▸ Your goal
Print the listing below in its entirety, character for character.

▸ Provided material
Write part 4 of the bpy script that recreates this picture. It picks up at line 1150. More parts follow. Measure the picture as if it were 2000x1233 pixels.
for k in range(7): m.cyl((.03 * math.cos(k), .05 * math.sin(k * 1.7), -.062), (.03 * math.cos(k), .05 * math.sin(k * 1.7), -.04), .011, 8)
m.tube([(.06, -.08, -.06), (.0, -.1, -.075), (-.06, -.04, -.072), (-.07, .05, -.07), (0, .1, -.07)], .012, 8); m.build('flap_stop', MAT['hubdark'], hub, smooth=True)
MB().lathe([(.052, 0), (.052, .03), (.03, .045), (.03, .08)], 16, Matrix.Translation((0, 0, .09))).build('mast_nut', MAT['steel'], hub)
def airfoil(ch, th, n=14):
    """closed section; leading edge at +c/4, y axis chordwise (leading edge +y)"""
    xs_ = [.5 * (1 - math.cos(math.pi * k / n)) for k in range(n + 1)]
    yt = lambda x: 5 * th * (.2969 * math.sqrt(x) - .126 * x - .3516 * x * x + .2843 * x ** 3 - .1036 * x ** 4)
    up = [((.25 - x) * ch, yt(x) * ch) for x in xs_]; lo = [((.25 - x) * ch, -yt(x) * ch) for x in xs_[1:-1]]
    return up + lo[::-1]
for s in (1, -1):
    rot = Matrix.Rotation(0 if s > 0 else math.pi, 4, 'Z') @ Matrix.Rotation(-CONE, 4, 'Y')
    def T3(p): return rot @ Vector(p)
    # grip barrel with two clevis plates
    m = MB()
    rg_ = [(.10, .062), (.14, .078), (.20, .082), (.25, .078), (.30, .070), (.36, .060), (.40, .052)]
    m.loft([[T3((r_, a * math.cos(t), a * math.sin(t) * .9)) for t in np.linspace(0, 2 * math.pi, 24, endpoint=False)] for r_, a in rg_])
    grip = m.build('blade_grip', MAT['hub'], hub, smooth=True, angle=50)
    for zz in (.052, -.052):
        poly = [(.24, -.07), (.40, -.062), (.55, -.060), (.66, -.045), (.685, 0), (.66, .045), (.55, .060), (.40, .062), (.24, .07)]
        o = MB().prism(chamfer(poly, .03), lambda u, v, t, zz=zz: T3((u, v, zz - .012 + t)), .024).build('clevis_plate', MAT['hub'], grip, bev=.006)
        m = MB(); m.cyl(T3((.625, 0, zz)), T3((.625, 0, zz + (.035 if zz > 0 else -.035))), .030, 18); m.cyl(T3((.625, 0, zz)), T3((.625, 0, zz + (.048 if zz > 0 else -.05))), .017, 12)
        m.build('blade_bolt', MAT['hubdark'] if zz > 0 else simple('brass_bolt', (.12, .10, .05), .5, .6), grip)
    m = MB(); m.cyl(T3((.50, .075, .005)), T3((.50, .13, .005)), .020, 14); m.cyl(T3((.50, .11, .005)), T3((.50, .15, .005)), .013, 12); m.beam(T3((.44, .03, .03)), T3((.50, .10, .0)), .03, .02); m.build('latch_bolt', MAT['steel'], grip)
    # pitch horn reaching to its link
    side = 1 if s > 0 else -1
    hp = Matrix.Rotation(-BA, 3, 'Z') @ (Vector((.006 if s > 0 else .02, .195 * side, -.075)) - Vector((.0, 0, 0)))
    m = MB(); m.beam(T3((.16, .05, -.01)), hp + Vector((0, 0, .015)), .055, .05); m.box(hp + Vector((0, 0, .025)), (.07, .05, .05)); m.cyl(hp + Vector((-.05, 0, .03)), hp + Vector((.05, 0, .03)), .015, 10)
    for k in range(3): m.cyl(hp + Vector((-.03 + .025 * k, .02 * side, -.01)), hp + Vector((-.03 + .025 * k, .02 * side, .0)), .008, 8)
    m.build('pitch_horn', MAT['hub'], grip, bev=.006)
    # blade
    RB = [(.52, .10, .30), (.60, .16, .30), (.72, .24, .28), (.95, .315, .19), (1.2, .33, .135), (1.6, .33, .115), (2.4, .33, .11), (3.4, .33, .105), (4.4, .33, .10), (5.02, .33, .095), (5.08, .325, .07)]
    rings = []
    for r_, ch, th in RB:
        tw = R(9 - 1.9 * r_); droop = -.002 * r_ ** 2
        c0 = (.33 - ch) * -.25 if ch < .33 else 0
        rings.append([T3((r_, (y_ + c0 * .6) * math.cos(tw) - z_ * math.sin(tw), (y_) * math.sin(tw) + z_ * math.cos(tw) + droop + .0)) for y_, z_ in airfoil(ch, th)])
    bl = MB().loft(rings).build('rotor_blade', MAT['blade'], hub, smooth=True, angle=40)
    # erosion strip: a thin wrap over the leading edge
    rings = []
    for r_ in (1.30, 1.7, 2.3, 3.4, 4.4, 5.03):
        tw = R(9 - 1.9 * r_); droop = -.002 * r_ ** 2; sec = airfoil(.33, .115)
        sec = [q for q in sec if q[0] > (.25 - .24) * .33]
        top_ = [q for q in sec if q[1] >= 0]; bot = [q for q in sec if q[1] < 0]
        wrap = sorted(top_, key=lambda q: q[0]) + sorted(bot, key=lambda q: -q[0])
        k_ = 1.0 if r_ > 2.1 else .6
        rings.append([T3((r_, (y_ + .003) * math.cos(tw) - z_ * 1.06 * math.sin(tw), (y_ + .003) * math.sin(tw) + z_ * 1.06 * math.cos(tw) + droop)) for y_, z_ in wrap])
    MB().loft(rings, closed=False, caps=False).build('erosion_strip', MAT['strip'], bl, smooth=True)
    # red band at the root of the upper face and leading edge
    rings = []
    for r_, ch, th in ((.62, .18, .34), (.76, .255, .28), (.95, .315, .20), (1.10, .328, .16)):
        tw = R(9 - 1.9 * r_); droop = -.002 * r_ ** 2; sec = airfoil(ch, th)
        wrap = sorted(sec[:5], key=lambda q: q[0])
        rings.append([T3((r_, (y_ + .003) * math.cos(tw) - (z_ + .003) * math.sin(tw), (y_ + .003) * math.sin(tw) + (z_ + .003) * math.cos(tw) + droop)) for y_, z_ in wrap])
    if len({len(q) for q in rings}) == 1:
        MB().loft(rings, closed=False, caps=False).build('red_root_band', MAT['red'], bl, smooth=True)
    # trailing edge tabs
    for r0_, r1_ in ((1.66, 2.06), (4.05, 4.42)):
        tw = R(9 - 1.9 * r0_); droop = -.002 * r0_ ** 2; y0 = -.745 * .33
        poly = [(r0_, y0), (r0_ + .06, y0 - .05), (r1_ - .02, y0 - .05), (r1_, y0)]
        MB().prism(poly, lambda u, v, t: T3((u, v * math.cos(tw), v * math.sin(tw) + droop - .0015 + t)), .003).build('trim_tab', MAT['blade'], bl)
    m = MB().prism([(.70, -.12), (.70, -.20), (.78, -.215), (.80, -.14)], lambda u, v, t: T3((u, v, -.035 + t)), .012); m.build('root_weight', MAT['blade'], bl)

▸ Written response
Write part 4 of the bpy script that recreates this picture. It picks up at line 1150. More parts follow. Measure the picture as if it were 2000x1233 pixels.
for k in range(7): m.cyl((.03 * math.cos(k), .05 * math.sin(k * 1.7), -.062), (.03 * math.cos(k), .05 * math.sin(k * 1.7), -.04), .011, 8)
m.tube([(.06, -.08, -.06), (.0, -.1, -.075), (-.06, -.04, -.072), (-.07, .05, -.07), (0, .1, -.07)], .012, 8); m.build('flap_stop', MAT['hubdark'], hub, smooth=True)
MB().lathe([(.052, 0), (.052, .03), (.03, .045), (.03, .08)], 16, Matrix.Translation((0, 0, .09))).build('mast_nut', MAT['steel'], hub)
def airfoil(ch, th, n=14):
    """closed section; leading edge at +c/4, y axis chordwise (leading edge +y)"""
    xs_ = [.5 * (1 - math.cos(math.pi * k / n)) for k in range(n + 1)]
    yt = lambda x: 5 * th * (.2969 * math.sqrt(x) - .126 * x - .3516 * x * x + .2843 * x ** 3 - .1036 * x ** 4)
    up = [((.25 - x) * ch, yt(x) * ch) for x in xs_]; lo = [((.25 - x) * ch, -yt(x) * ch) for x in xs_[1:-1]]
    return up + lo[::-1]
for s in (1, -1):
    rot = Matrix.Rotation(0 if s > 0 else math.pi, 4, 'Z') @ Matrix.Rotation(-CONE, 4, 'Y')
    def T3(p): return rot @ Vector(p)
    # grip barrel with two clevis plates
    m = MB()
    rg_ = [(.10, .062), (.14, .078), (.20, .082), (.25, .078), (.30, .070), (.36, .060), (.40, .052)]
    m.loft([[T3((r_, a * math.cos(t), a * math.sin(t) * .9)) for t in np.linspace(0, 2 * math.pi, 24, endpoint=False)] for r_, a in rg_])
    grip = m.build('blade_grip', MAT['hub'], hub, smooth=True, angle=50)
    for zz in (.052, -.052):
        poly = [(.24, -.07), (.40, -.062), (.55, -.060), (.66, -.045), (.685, 0), (.66, .045), (.55, .060), (.40, .062), (.24, .07)]
        o = MB().prism(chamfer(poly, .03), lambda u, v, t, zz=zz: T3((u, v, zz - .012 + t)), .024).build('clevis_plate', MAT['hub'], grip, bev=.006)
        m = MB(); m.cyl(T3((.625, 0, zz)), T3((.625, 0, zz + (.035 if zz > 0 else -.035))), .030, 18); m.cyl(T3((.625, 0, zz)), T3((.625, 0, zz + (.048 if zz > 0 else -.05))), .017, 12)
        m.build('blade_bolt', MAT['hubdark'] if zz > 0 else simple('brass_bolt', (.12, .10, .05), .5, .6), grip)
    m = MB(); m.cyl(T3((.50, .075, .005)), T3((.50, .13, .005)), .020, 14); m.cyl(T3((.50, .11, .005)), T3((.50, .15, .005)), .013, 12); m.beam(T3((.44, .03, .03)), T3((.50, .10, .0)), .03, .02); m.build('latch_bolt', MAT['steel'], grip)
    # pitch horn reaching to its link
    side = 1 if s > 0 else -1
    hp = Matrix.Rotation(-BA, 3, 'Z') @ (Vector((.006 if s > 0 else .02, .195 * side, -.075)) - Vector((.0, 0, 0)))
    m = MB(); m.beam(T3((.16, .05, -.01)), hp + Vector((0, 0, .015)), .055, .05); m.box(hp + Vector((0, 0, .025)), (.07, .05, .05)); m.cyl(hp + Vector((-.05, 0, .03)), hp + Vector((.05, 0, .03)), .015, 10)
    for k in range(3): m.cyl(hp + Vector((-.03 + .025 * k, .02 * side, -.01)), hp + Vector((-.03 + .025 * k, .02 * side, .0)), .008, 8)
    m.build('pitch_horn', MAT['hub'], grip, bev=.006)
    # blade
    RB = [(.52, .10, .30), (.60, .16, .30), (.72, .24, .28), (.95, .315, .19), (1.2, .33, .135), (1.6, .33, .115), (2.4, .33, .11), (3.4, .33, .105), (4.4, .33, .10), (5.02, .33, .095), (5.08, .325, .07)]
    rings = []
    for r_, ch, th in RB:
        tw = R(9 - 1.9 * r_); droop = -.002 * r_ ** 2
        c0 = (.33 - ch) * -.25 if ch < .33 else 0
        rings.append([T3((r_, (y_ + c0 * .6) * math.cos(tw) - z_ * math.sin(tw), (y_) * math.sin(tw) + z_ * math.cos(tw) + droop + .0)) for y_, z_ in airfoil(ch, th)])
    bl = MB().loft(rings).build('rotor_blade', MAT['blade'], hub, smooth=True, angle=40)
    # erosion strip: a thin wrap over the leading edge
    rings = []
    for r_ in (1.30, 1.7, 2.3, 3.4, 4.4, 5.03):
        tw = R(9 - 1.9 * r_); droop = -.002 * r_ ** 2; sec = airfoil(.33, .115)
        sec = [q for q in sec if q[0] > (.25 - .24) * .33]
        top_ = [q for q in sec if q[1] >= 0]; bot = [q for q in sec if q[1] < 0]
        wrap = sorted(top_, key=lambda q: q[0]) + sorted(bot, key=lambda q: -q[0])
        k_ = 1.0 if r_ > 2.1 else .6
        rings.append([T3((r_, (y_ + .003) * math.cos(tw) - z_ * 1.06 * math.sin(tw), (y_ + .003) * math.sin(tw) + z_ * 1.06 * math.cos(tw) + droop)) for y_, z_ in wrap])
    MB().loft(rings, closed=False, caps=False).build('erosion_strip', MAT['strip'], bl, smooth=True)
    # red band at the root of the upper face and leading edge
    rings = []
    for r_, ch, th in ((.62, .18, .34), (.76, .255, .28), (.95, .315, .20), (1.10, .328, .16)):
        tw = R(9 - 1.9 * r_); droop = -.002 * r_ ** 2; sec = airfoil(ch, th)
        wrap = sorted(sec[:5], key=lambda q: q[0])
        rings.append([T3((r_, (y_ + .003) * math.cos(tw) - (z_ + .003) * math.sin(tw), (y_ + .003) * math.sin(tw) + (z_ + .003) * math.cos(tw) + droop)) for y_, z_ in wrap])
    if len({len(q) for q in rings}) == 1:
        MB().loft(rings, closed=False, caps=False).build('red_root_band', MAT['red'], bl, smooth=True)
    # trailing edge tabs
    for r0_, r1_ in ((1.66, 2.06), (4.05, 4.42)):
        tw = R(9 - 1.9 * r0_); droop = -.002 * r0_ ** 2; y0 = -.745 * .33
        poly = [(r0_, y0), (r0_ + .06, y0 - .05), (r1_ - .02, y0 - .05), (r1_, y0)]
        MB().prism(poly, lambda u, v, t: T3((u, v * math.cos(tw), v * math.sin(tw) + droop - .0015 + t)), .003).build('trim_tab', MAT['blade'], bl)
    m = MB().prism([(.70, -.12), (.70, -.20), (.78, -.215), (.80, -.14)], lambda u, v, t: T3((u, v, -.035 + t)), .012); m.build('root_weight', MAT['blade'], bl)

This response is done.